Friday, 5 August 2016

Two Ways Of Operating In The Past

The Time Patrol in the Pleistocene and Nantucket in Year 2 A.E.

The Patrol can pay Cro-Magnon guides with steel knives because:

"...the metal would rust away and the strangers be forgotten in a few centuries." (Time Patrol, p. 174)

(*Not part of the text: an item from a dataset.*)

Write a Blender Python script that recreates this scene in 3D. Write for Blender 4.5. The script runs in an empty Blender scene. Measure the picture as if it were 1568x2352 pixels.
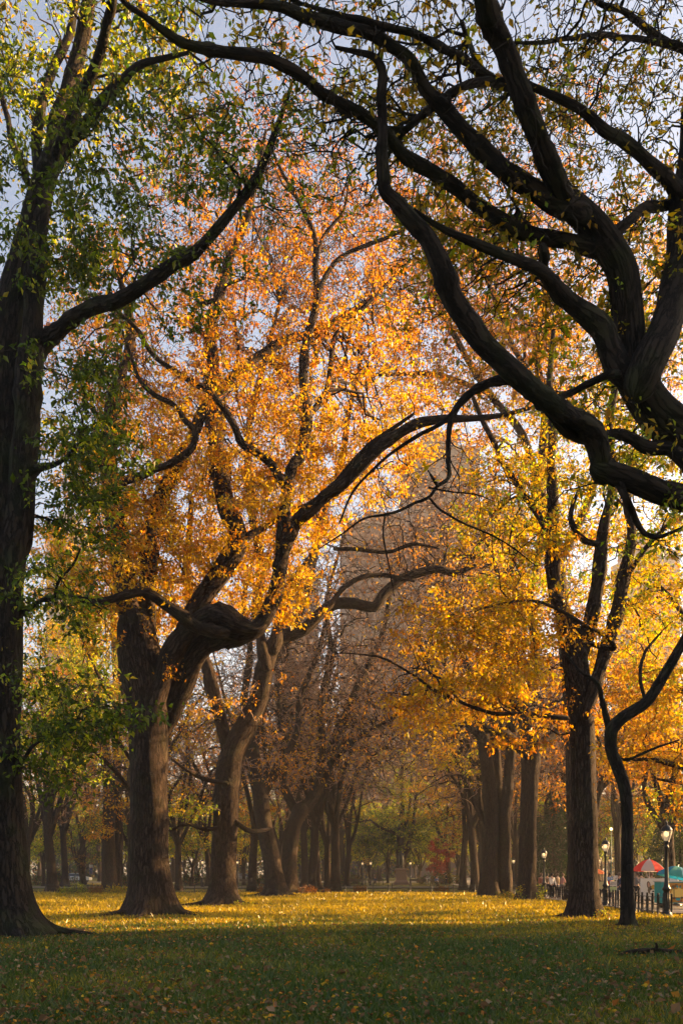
import bpy, bmesh, math, random
import numpy as np
from mathutils import Vector, kdtree
R = math.radians
rng = np.random.default_rng(7)
random.seed(7)
scn = bpy.context.scene
COL = scn.collection

# ------------------------------------------------------------------ camera, sky, sun, exposure
FX, CX, HY, H = 2100.0, 784.0, 2015.0, 1.5      # focal length, centre column and horizon row of a 1568 px wide frame; eye height
cam = bpy.data.cameras.new('camera'); camo = bpy.data.objects.new('camera', cam); COL.objects.link(camo)
camo.location = (0, 0, H); camo.rotation_euler = (R(90), 0, 0)
cam.sensor_fit = 'HORIZONTAL'; cam.sensor_width = 36; cam.lens = 36*FX/1568
cam.shift_y = (HY-1176)/1568
cam.clip_end = 5000; cam.clip_start = .1
scn.camera = camo
SUN_AZ, SUN_EL = 21.0, 18.0                     # degrees from +X towards +Y; elevation
sd = Vector((math.cos(R(SUN_AZ))*math.cos(R(SUN_EL)), math.sin(R(SUN_AZ))*math.cos(R(SUN_EL)), math.sin(R(SUN_EL))))
w = bpy.data.worlds.new("World"); scn.world = w; w.use_nodes = True
nt = w.node_tree; bg = nt.nodes['Background']
sky = nt.nodes.new('ShaderNodeTexSky'); sky.sky_type = 'NISHITA'; sky.sun_disc = False
sky.sun_elevation = R(SUN_EL); sky.sun_rotation = R(90-SUN_AZ)
sky.air_density = 1.0; sky.dust_density = 3.0; sky.ozone_density = 0.35
nt.links.new(sky.outputs[0], bg.inputs[0]); bg.inputs[1].default_value = .05
sl = bpy.data.lights.new('sun', 'SUN'); sl.energy = 5.0; sl.angle = R(.5); sl.color = (1, .60, .25)
slo = bpy.data.objects.new('sun', sl); COL.objects.link(slo)
slo.rotation_euler = sd.to_track_quat('Z', 'Y').to_euler(); slo.location = (40, 20, 60)
scn.view_settings.view_transform = 'Standard'; scn.view_settings.look = 'None'
scn.view_settings.exposure = 2.62; scn.view_settings.gamma = 1; scn.view_settings.use_curve_mapping = False
scn.cycles.max_bounces = 6; scn.cycles.transparent_max_bounces = 8
scn.cycles.volume_bounces = 0

def gz(y):
    return np.clip((np.asarray(y, float)-83)*.008, 0, 1.2)
def P(px, py, d):
    return np.array([(px-CX)/FX*d, d, H-(py-HY)/FX*d])
def gdepth(py):
    return H*FX/(py-HY)

# ------------------------------------------------------------------ materials
def mat(name, base=(.5,.5,.5), rough=.7, metal=0.0, nscale=None, namt=.25, bump=0.0, emit=None, spec=None):
    m = bpy.data.materials.new(name); m.use_nodes = True
    n = m.node_tree; b = n.nodes['Principled BSDF']
    b.inputs['Base Color'].default_value = (*base, 1); b.inputs['Roughness'].default_value = rough; b.inputs['Metallic'].default_value = metal
    if spec is not None: b.inputs['Specular IOR Level'].default_value = spec
    if nscale:
        tc = n.nodes.new('ShaderNodeTexCoord'); nz = n.nodes.new('ShaderNodeTexNoise'); nz.inputs['Scale'].default_value = nscale; nz.inputs['Detail'].default_value = 6
        n.links.new(tc.outputs['Object'], nz.inputs['Vector'])
        mx = n.nodes.new('ShaderNodeMix'); mx.data_type = 'RGBA'
        mx.inputs[6].default_value = (*[c*(1-namt) for c in base], 1); mx.inputs[7].default_value = (*[min(1, c*(1+namt)) for c in base], 1)
        n.links.new(nz.outputs['Fac'], mx.inputs[0]); n.links.new(mx.outputs[2], b.inputs['Base Color'])
        if bump:
            bp = n.nodes.new('ShaderNodeBump'); bp.inputs['Strength'].default_value = bump; bp.inputs['Distance'].default_value = .02
            n.links.new(nz.outputs['Fac'], bp.inputs['Height']); n.links.new(bp.outputs[0], b.inputs['Normal'])
    if emit:
        b.inputs['Emission Color'].default_value = (*emit[0], 1); b.inputs['Emission Strength'].default_value = emit[1]
    return m

def bark_mat(name, c0, c1, moss=.0, fur=1.0):
    m = bpy.data.materials.new(name); m.use_nodes = True
    n = m.node_tree; L = n.links; b = n.nodes['Principled BSDF']; b.inputs['Roughness'].default_value = .95; b.inputs['Specular IOR Level'].default_value = .15
    at = n.nodes.new('ShaderNodeAttribute'); at.attribute_name = 'bk'
    mp = n.nodes.new('ShaderNodeMapping'); mp.inputs['Scale'].default_value = (1, 1, .22)
    L.new(at.outputs['Vector'], mp.inputs[0])
    nz = n.nodes.new('ShaderNodeTexNoise'); nz.inputs['Scale'].default_value = 19*fur; nz.inputs['Detail'].default_value = 7; nz.inputs['Roughness'].default_value = .65; nz.inputs['Distortion'].default_value = .6
    L.new(mp.outputs[0], nz.inputs['Vector'])
    vo = n.nodes.new('ShaderNodeTexVoronoi'); vo.feature = 'DISTANCE_TO_EDGE'; vo.inputs['Scale'].default_value = 11*fur; vo.inputs['Randomness'].default_value = 1
    mp2 = n.nodes.new('ShaderNodeMapping'); mp2.inputs['Scale'].default_value = (1, 1, .17)
    ad = n.nodes.new('ShaderNodeVectorMath'); ad.operation = 'MULTIPLY_ADD'; ad.inputs[1].default_value = (.16, .16, .9)
    L.new(nz.outputs['Color'], ad.inputs[0]); L.new(at.outputs['Vector'], ad.inputs[2]); L.new(ad.outputs[0], mp2.inputs[0]); L.new(mp2.outputs[0], vo.inputs['Vector'])
    mr = n.nodes.new('ShaderNodeMapRange'); mr.inputs[1].default_value = 0; mr.inputs[2].default_value = .15
    L.new(vo.outputs['Distance'], mr.inputs[0])
    mu = n.nodes.new('ShaderNodeMath'); mu.operation = 'MULTIPLY_ADD'; mu.inputs[1].default_value = .6
    m2 = n.nodes.new('ShaderNodeMath'); m2.operation = 'MULTIPLY'; m2.inputs[1].default_value = .4
    L.new(nz.outputs['Fac'], m2.inputs[0]); L.new(mr.outputs[0], mu.inputs[0]); L.new(m2.outputs[0], mu.inputs[2])
    cr = n.nodes.new('ShaderNodeMix'); cr.data_type = 'RGBA'; cr.inputs[6].default_value = (*c0, 1); cr.inputs[7].default_value = (*c1, 1)
    L.new(mu.outputs[0], cr.inputs[0])
    out = cr.outputs[2]
    if moss:
        n2 = n.nodes.new('ShaderNodeTexNoise'); n2.inputs['Scale'].default_value = 1.3; n2.inputs['Detail'].default_value = 5
        tc = n.nodes.new('ShaderNodeTexCoord'); L.new(tc.outputs['Object'], n2.inputs['Vector'])
        m3 = n.nodes.new('ShaderNodeMapRange'); m3.inputs[1].default_value = .5; m3.inputs[2].default_value = .75; m3.inputs[4].default_value = moss
        L.new(n2.outputs['Fac'], m3.inputs[0])
        c3 = n.nodes.new('ShaderNodeMix'); c3.data_type = 'RGBA'; c3.inputs[7].default_value = (.045, .062, .018, 1)
        L.new(m3.outputs[0], c3.inputs[0]); L.new(out, c3.inputs[6]); out = c3.outputs[2]
    L.new(out, b.inputs['Base Color'])
    bp = n.nodes.new('ShaderNodeBump'); bp.inputs['Strength'].default_value = 1.0; bp.inputs['Distance'].default_value = .08
    L.new(mu.outputs[0], bp.inputs['Height']); L.new(bp.outputs[0], b.inputs['Normal'])
    return m

def leaf_mat(name, trans=.56, gloss=.025, sat=1.36, val=1.45):
    m = bpy.data.materials.new(name); m.use_nodes = True
    n = m.node_tree; L = n.links; n.nodes.remove(n.nodes['Principled BSDF']); out = n.nodes['Material Output']
    at = n.nodes.new('ShaderNodeAttribute'); at.attribute_name = 'col'
    df = n.nodes.new('ShaderNodeBsdfDiffuse'); tr = n.nodes.new('ShaderNodeBsdfTranslucent')
    hs = n.nodes.new('ShaderNodeHueSaturation'); hs.inputs['Saturation'].default_value = sat; hs.inputs['Value'].default_value = val
    L.new(at.outputs['Color'], df.inputs[0]); L.new(at.outputs['Color'], hs.inputs['Color']); L.new(hs.outputs[0], tr.inputs[0])
    mx = n.nodes.new('ShaderNodeMixShader'); mx.inputs[0].default_value = trans
    L.new(df.outputs[0], mx.inputs[1]); L.new(tr.outputs[0], mx.inputs[2])
    gl = n.nodes.new('ShaderNodeBsdfGlossy'); gl.inputs['Roughness'].default_value = .35
    m2 = n.nodes.new('ShaderNodeMixShader'); m2.inputs[0].default_value = gloss
    L.new(mx.outputs[0], m2.inputs[1]); L.new(gl.outputs[0], m2.inputs[2]); L.new(m2.outputs[0], out.inputs[0])
    return m

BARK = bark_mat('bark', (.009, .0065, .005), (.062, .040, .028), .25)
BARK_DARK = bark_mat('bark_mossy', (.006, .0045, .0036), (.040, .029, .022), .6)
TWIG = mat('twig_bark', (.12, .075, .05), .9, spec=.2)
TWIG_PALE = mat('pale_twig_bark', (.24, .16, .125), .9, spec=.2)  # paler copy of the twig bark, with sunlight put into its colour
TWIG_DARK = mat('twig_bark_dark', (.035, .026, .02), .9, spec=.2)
LEAF = leaf_mat('leaves')
LEAF_FLOOR = leaf_mat('fallen_leaf', .15, .0, 1.0, .9)
GRASSM = leaf_mat('grass_blade', .45, .03, 1.05, 1.3)
IRON = mat('black_iron', (.02, .02, .02), .38, .3, 8, .3)
STONE = mat('pedestal_granite', (.32, .22, .17), .8, 0, 9, .2, .2)
BRONZE = mat('dark_bronze', (.045, .05, .045), .45, .6, 6, .3)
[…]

By contrast, Seahaven Engineering in Nantucket has a sales shop selling metalware not only to islanders but also to mainland Indians who barter pelts, herbs etc for:

knives
spearheads
axes
hatchets
fishhooks
lead sinkers
metal traps
pots
pans
awls
scissors
cloth
needles
copper necklaces
mirrors

Whereas:

"The Patrol could act quite freely, this far back in time; there was no danger of upsetting the past..." (ibid.) -

- the Nantucketers can act even more freely because their mere arrival in 1250 B.C. has already initiated a divergent timeline, thus nothing that they do here can possibly upset the past of their original timeline.

1 comment:

  1. Kaor, Paul!

    I'm not surprised Indians who survived the common cold plague were so eager to barter pelts and herbs for the products manufactured by Seahaven Engineering. Those metal tools, weapons, pots, pans, etc., meant a VAST improvement in their way of life. Incidentally, it would also encourage the Indians near Nantucket to quite probably accept the city state as their leader.

    Your last paragraph: I agree. A split off, divergent timeline.